The Marquis de Mirabeau, father of the great orator of the Revolution, a man of a fiery temperament like his son, published at about the same date as the production of the Tableau his L’Ami des Hommes. This book, which created a great sensation, does not strictly belong to Physiocratic literature, for it ignores the fundamental doctrine of the school. La Théorie de l’Impôt (1760) and La Philosophie rurale (1763), on the other hand, owe their inspiration to Physiocracy.
Mercier de la Rivière, a parliamentary advocate, published L’Ordre natural et essentiel des Sociétés politiques in 1767. Dupont de Nemours refers to this as a “sublime work,” and though it does not, perhaps, deserve that epithet it contains, nevertheless, the code of the Physiocratic doctrine.
Dupont de Nemours, as he is called after his native town published about the same time, 1768, when he was only twenty-nine, a book entitled Physiocratie, ou Constitution essentielle du Gouvernement le plus avantageux au Genre humain. To him we owe the term from which the school took its name—Physiocracy, which signifies “the rule of nature.” But the designation “Physiocrats” was unfortunate and was almost immediately abandoned for “Économistes.” Quesnay and his disciples were the first “Économistes.” It was only much later, when the name “Economist” became generic and useless as a distinctive mark for a special school, that writers made a practice of reverting to the older term “Physiocrat.”
An enthusiastic disciple of Quesnay, Dupont’s rôle was chiefly that of a propagandist of Physiocratic doctrines, and he made little original contribution to the science. At an early date, moreover, the great political events in which he took an active part proved a distraction. He survived all his colleagues, and was the only one of them who lived long enough to witness the Revolution, in which he played a prominent part. He successively became a deputy in the Tiers État, a president of the Constituent Assembly, and later on, under the Directoire, President du Conseil des Anciens. He even assisted in the restoration of the Empire, and political economy was first honoured at the hands of the Institut when he became a member of that body.
In 1777 Le Trosne, an advocate at the Court of Orleans, published a book entitled De l’Intérêt social, par rapport à la Valuer, à la Circulation, à l’Industrie et au Commerce, which is perhaps the best or at least the most strictly economic of all. Mention must also be made of the Abbé Baudeau, who has no less than eighty volumes to his credit, chiefly dealing with the corn trade, but whose principal work is L’Introduction à la Philosophie économique (1771); and of the Abbé Roubaud, afterwards Margrave of Baden, who had the advantage of being not merely a writer but a prince, and who carried out some Physiocratic experiments in some of the villages of his small principality.
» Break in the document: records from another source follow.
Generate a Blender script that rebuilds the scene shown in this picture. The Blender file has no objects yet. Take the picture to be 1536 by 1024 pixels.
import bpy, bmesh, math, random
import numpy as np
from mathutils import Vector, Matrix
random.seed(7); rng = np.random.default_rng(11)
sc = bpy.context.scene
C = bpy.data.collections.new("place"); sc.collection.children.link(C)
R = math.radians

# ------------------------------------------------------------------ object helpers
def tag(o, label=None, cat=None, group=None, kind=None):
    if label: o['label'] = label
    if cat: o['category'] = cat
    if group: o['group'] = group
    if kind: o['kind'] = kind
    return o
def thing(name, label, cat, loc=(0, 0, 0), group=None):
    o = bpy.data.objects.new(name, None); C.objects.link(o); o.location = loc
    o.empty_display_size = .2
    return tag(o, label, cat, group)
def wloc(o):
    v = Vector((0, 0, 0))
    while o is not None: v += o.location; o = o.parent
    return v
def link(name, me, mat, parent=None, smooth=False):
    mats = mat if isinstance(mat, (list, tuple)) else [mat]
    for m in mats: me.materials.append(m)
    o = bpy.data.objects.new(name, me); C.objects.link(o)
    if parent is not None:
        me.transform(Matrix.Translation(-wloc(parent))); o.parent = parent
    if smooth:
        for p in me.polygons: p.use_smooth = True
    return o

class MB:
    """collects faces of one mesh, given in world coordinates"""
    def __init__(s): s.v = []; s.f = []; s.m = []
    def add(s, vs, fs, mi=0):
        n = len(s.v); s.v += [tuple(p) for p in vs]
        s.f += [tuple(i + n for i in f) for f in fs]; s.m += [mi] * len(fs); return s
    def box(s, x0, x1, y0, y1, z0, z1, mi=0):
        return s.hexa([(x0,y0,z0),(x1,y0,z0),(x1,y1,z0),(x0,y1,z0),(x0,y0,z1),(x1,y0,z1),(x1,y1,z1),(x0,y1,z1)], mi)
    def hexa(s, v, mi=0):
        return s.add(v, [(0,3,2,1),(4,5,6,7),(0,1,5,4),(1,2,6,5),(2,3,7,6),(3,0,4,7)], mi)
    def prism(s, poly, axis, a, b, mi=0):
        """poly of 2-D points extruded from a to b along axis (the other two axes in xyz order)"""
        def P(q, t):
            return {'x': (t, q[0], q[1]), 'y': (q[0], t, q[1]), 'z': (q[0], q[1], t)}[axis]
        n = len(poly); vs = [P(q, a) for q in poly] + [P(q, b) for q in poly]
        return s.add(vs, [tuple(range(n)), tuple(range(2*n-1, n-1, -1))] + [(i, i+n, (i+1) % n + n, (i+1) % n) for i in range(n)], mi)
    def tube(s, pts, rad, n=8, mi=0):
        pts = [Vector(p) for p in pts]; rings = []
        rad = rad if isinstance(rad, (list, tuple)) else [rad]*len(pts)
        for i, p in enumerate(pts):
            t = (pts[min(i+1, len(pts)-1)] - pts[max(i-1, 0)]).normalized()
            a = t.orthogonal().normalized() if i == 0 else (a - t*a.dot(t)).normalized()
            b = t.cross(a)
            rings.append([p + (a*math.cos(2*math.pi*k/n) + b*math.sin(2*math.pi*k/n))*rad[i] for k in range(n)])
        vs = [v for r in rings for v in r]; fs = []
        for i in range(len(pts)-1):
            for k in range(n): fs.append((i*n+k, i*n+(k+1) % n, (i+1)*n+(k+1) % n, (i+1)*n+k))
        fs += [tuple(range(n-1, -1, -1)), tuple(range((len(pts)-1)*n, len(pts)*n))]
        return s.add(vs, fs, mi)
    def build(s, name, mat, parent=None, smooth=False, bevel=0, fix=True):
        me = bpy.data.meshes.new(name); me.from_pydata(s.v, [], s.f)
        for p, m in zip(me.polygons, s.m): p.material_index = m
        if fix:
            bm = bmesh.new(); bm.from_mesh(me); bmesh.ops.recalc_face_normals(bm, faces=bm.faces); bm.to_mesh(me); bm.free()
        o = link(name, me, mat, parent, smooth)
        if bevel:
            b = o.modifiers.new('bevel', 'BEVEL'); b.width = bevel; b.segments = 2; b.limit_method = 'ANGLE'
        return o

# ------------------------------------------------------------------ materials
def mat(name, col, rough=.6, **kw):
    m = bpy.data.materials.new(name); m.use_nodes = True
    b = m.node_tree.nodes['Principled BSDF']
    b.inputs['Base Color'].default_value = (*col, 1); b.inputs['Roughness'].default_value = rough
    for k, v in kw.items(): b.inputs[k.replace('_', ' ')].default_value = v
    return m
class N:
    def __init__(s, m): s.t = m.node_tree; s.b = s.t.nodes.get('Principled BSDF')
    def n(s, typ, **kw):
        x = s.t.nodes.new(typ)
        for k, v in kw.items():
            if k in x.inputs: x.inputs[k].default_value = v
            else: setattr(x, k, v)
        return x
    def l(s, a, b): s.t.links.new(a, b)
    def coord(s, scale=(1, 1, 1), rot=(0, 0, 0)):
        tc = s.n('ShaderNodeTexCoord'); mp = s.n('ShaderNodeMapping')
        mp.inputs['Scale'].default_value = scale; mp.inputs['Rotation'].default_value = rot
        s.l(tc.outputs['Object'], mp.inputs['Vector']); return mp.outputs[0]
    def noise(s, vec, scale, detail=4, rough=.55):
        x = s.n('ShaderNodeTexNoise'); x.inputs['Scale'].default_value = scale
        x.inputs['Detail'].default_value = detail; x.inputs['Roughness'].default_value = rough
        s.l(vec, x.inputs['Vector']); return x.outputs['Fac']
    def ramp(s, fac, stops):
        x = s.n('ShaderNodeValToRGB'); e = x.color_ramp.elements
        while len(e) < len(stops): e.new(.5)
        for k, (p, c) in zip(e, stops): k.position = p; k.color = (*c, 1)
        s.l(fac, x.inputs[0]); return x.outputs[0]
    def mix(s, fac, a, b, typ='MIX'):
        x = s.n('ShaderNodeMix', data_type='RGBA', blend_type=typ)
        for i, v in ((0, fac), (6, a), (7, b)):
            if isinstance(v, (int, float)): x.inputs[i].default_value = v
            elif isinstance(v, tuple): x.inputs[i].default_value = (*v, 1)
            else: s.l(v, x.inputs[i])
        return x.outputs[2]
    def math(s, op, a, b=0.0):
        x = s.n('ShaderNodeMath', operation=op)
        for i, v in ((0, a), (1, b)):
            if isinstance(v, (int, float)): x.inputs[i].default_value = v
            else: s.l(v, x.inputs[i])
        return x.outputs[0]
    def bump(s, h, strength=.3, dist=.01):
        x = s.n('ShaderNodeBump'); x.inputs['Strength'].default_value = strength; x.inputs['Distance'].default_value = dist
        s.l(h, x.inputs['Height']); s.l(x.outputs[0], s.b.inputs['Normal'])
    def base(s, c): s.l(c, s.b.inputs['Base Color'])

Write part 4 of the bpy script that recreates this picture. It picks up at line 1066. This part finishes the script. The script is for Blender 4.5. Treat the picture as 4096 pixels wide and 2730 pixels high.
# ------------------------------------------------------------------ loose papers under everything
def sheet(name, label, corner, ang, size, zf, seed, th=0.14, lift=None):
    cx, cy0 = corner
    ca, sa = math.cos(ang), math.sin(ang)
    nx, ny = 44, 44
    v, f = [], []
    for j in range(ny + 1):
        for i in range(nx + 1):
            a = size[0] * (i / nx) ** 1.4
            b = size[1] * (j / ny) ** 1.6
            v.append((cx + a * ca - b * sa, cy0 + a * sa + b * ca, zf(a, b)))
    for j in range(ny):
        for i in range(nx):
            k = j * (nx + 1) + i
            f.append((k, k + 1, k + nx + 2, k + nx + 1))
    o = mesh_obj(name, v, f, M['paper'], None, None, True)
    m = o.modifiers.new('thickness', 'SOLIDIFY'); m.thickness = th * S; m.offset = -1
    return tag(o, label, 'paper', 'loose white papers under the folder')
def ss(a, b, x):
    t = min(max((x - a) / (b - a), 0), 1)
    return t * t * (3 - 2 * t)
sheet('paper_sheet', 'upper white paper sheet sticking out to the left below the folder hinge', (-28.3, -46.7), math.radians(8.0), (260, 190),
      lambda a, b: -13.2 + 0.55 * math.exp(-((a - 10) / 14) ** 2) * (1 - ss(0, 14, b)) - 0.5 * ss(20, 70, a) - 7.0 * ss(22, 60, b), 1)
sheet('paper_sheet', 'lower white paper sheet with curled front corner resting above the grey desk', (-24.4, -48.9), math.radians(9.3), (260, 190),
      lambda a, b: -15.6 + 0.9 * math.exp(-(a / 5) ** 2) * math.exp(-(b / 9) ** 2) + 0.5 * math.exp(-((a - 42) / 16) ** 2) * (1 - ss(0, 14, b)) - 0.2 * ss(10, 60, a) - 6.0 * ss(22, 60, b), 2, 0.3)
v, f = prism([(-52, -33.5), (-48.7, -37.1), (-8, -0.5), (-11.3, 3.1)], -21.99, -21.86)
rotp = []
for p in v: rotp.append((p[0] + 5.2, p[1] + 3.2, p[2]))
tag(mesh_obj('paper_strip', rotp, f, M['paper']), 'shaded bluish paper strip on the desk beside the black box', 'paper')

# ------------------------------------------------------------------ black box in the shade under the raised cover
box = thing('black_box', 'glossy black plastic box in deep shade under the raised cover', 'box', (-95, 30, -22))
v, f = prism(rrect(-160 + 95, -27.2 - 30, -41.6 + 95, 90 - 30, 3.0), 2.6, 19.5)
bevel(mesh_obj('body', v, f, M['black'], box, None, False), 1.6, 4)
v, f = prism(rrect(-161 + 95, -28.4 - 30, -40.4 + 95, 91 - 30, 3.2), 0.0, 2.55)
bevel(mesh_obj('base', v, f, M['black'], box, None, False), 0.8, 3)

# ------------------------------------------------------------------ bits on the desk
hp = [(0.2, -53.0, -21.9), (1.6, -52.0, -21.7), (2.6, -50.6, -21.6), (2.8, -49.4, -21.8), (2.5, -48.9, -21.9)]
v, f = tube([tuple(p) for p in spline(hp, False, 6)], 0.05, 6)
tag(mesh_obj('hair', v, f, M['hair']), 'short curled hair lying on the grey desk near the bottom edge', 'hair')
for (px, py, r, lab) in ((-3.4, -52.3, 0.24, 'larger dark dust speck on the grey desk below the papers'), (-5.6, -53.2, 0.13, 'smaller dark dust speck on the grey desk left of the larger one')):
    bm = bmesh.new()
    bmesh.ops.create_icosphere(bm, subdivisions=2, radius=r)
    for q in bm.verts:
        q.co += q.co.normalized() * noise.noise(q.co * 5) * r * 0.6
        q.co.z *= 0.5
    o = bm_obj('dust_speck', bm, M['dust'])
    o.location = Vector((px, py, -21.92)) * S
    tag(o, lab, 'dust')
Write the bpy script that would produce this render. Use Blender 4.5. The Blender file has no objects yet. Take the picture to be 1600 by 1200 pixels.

We have not yet mentioned the most illustrious member of the school, both in respect of his talent and his position, namely, Turgot (1727-81). His name is generally coupled with that of the Physiocrats, and this classification is sufficiently justified by the similarity of their ideas. Still, as we shall see, in many respects he stands by himself, and bears a close resemblance to Adam Smith. Moreover, he commenced writing before the Physiocrats. His essay on paper money dates from 1748, when he was only twenty-one years of age, but his most important work, Réflexions sur la Formation et la Distribution des Richesses, belongs to 1766. As the Intendant of Limoges and again as a minister of Louis XVI he possessed the necessary authority to enable him to realise his ideas of economic liberty, which he did by his famous edicts abolishing taxes upon corn passing from one province to another, and by the abolition of the rights of wardenship and privilege.